The application of tunnel slag in the production of concrete raw materials can significantly alleviate the shortage of natural sand aggregates, reduce the costs associated with transporting raw materials, and contribute to environmental protection. However, the influence mechanisms of the lithology for tunnel slag products (coarse aggregate, fine aggregate, and stone powder) on the basic properties and frost resistance of concrete remain unclear. This study initially experimentally investigated the slump, compressive strength before freeze-thaw cycles (FTCs), as well as mass loss rate, relative dynamic elastic modulus, and pore structure after FTCs for the concrete incorporating tunnel slag products (tunnel slag concrete, TSC), including granite, limestone, and gneiss TSC. Furthermore, the cohesive zone model was adopted to explore the freeze-thaw damage of TSC and validated through the aforementioned tests. Based on this model, the freeze-thaw failure patterns and residual compressive strength of concrete containing varying lithological tunnel slag products and stone powder contents were examined after FTCs. Finally, a freeze-thaw damage prediction model for TSC with an initial porosity greater than 0.78 % was established.
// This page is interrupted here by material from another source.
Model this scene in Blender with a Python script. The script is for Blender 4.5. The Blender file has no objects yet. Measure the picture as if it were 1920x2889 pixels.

The results indicated that the number of FTCs required for granite and limestone TSC to reach the same damage was 25–50 greater than that of gneiss specimen with same amount of stone powder, and reducing the stone powder content can significantly enhance frost resistance of TSC. Additionally, the freeze-thaw damage of TSC was directly related to its initial porosity, and the damage prediction model based on initial porosity provided a more accurate forecast of freeze-thaw damage in TSC. This study aims to offer a feasible solution for the resource utilization of tunnel slag and ensure the durability of TSC structures in cold regions.